The Moneymore complex has good scientific value, and records the final ice-margins in the Lough Neagh lowlands during the deglacial period following eastward wastage of the ice from the Sperrin mountains and Fintona hills into the lowlands. It also demonstrates the control shown by local (predominately drumlin) topography on waterbody ponding during the late stages of ice decay and is one of the few lowland locations recording the presence of fine-grained, glaciolacustrine sediments.

DONAGHMORE/ANNAHAVIL DELTA complex (MONEYMORE glaciolacustrine COMPLEX)

Landforms in the Donaghmore area are of importance in understanding the recent glacial history of Northern Ireland. A discontinuous ridge that extends for 3.5km south from Annahavil indicates that sediment was injected into a proglacial lake from several points along the western margin of the largely stagnant ice body centred on Lough Neagh. Later drainage of the lakes resulted in the dissection and subsequent subaerial erosion of the deposits. The linear, beaded morphology of ridge segments to the east of the main ridge suggests that they are eskers that supplied sediment to the ice front. This complex overlaps the boundaries between LCAs 42 and 45.

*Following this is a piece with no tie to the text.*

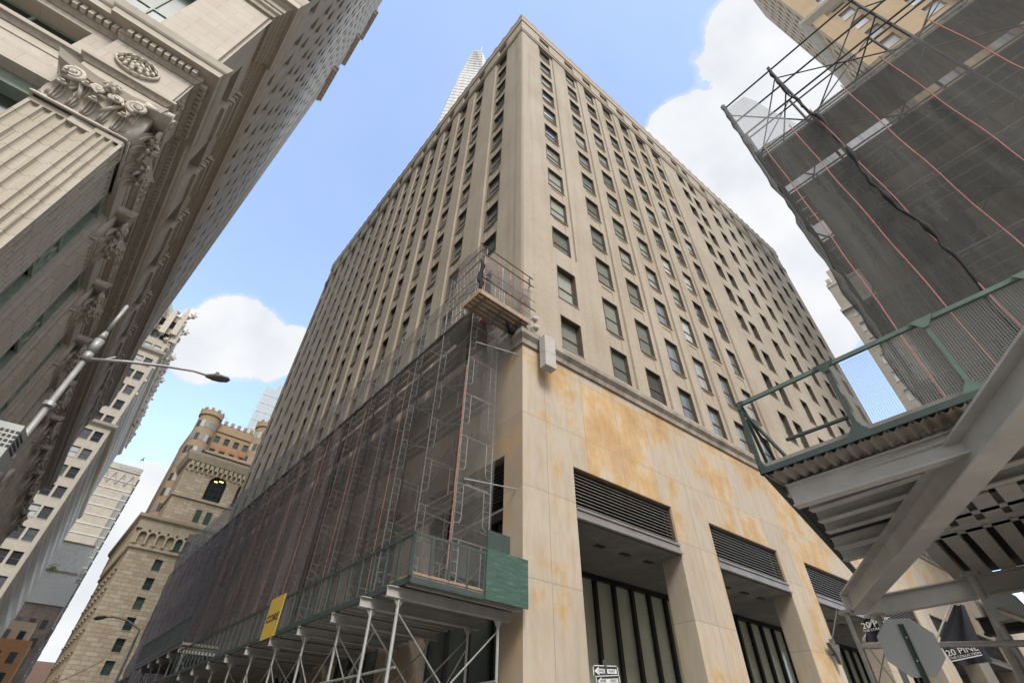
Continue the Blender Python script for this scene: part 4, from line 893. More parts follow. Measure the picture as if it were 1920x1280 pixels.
A = H(1700, 1010, 4.92); m = MB(); m.beam(A + Vector((0, 0, .16)), A + d2 * 7 + Vector((0, 0, .16)), .2, .2, .02, .015); m.build('cross_beam', MT['steel'], wk)
q = [H(1700, 1040, 5.1), H(1800, 1090, 5.1), H(1960, 1060, 5.1), H(1960, 930, 5.1)]; pass
# legs and pipe bracing
def leg(x, y, dist, ztop, r=.06):
    p = at(x, y, dist); m = MB(); m.tube((p.x, p.y, 0), (p.x, p.y, ztop), r, 8); m.tube((p.x, p.y, ztop), (p.x, p.y, ztop + .06), .16, 8); m.build('leg', MT['galv'], wk); return p
l1 = leg(1608, 1200, 14.2, 4.36); l2 = leg(1900, 1215, 12.6, 4.4); l3 = leg(1650, 1165, 15.2, 4.42)
m = MB(); a = at(1618, 1211, 14.1); b = at(1930, 1205, 12.4); m.tube(a, b, .05, 8); m.build('pipe_rail', MT['galv'], wk)
m = MB(); m.tube(at(1850, 1132, 12.8), at(1925, 1290, 12.4), .06, 8); m.build('leg', MT['galv'], wk)
m = MB(); m.tube(at(1850, 1136, 12.8), at(1960, 1175, 11.6), .045, 8); m.build('pipe_brace', MT['galv'], wk); m = MB(); m.tube(at(1630, 1215, 14.0), at(1700, 1310, 13.2), .015, 5); m.build('wire_brace', MT['galv'], wk); m = MB(); m.tube(at(1660, 1215, 14.0), at(1640, 1320, 13.6), .015, 5); m.build('wire_brace', MT['galv'], wk)
m = MB(); c = at(1886, 1138, 12.6); fx = Fr((c.x, c.y), d2, Vector((-d2.y, d2.x, 0))); m.prism(fx, [(-.22, c.z - .2), (.2, c.z - .2), (.26, c.z - .05), (.2, c.z + .16), (-.2, c.z + .16)], -.12, .12); m.build('flood_lamp', MT['alu'], wk)
m = MB(); c = at(1900, 1150, 14.5); m.beam(Vector((c.x, c.y, c.z)) - d2 * .6, Vector((c.x, c.y, c.z)) + d2 * 5, .3, .3, .03, .02); m.build('low_girder', MT['steel_dark'], wk)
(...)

Other sites/units identified in the Earth Science Conservation Review

Silurian

Little River Group

Mudstones and siltstones with graptolite fossils, exposed in the Little River ASSI (097) and thus the type section of this formation. This is the type locality for over 60 fossil species and one of only two localities in N.Ireland where Silurian shelly fauna can be found.

Permian

Enler and Belfast Group

These NW-SE striking calcareous mudrocks with thin sandstone and anhydrite lenses occur in a faulted area in the south-east of LCA42, resting unconformably upon Carboniferous (Upper Palaeozoic) Rockdale limestones. The calcareous mudrocks are the equivalent of the Magnesian Limestone: two unique exposures occur in this LCA: at Tullyconnell and at Grange ESCR sites 293 and 165 respectively.

Triassic

Sherwood Sandstone Group

These north - south striking sandstones lie unconformably Carboniferous sediments, cropping out as a c.5 - 8km-wide area of low ground in the northeast of LCA42 (~20% of total area). They comprise red, purple and brown cross-stratified sandstones, siltstones with minor clay beds and partings. Outcrops occur in Draperstown Quarry (ESCR Site 268) and Lissan Water (ESCR Site 269).

Tertiary

Coagh Conglomerate

The base of the Tertiary basalt succession in this area is represented by the Coagh Conglomerate, a unit not seen elsewhere. It comprises a fluvial conglomerate with basalt and flint clasts with laterite debris. Thickness unknown but exceeds tens of metres. This is an unusual deposit, not seen in many other locations.

The Sherwood Sandstone in intruded by a discontinuous sill (north - south) in its upper beds west of Cookstown. A few Tertiary dykes are recorded - in the north and south central areas.

Caledonian, Variscan and post-Variscan aged faults of many orientations cross the area. The most significant is the Elagh Fault, a post-early Tertiary, reactivated Variscan, NE-SW oriented structure that juxtaposes Cenozoic-Mesozoic with Carboniferous. A major NE-SW trending syncline in the southwest of the LCA preserves Clogher Valley Formation in the core of an arcuate outcrop of Ballyness Formation.269

Draperstown Quarry

Mesozoic - Triassic. Exposure of Ballyloughan Formation, providing evidence for the depositional environment of Sherwood Sandstone Group: important for hydrogeological and hydrocarbon exploration.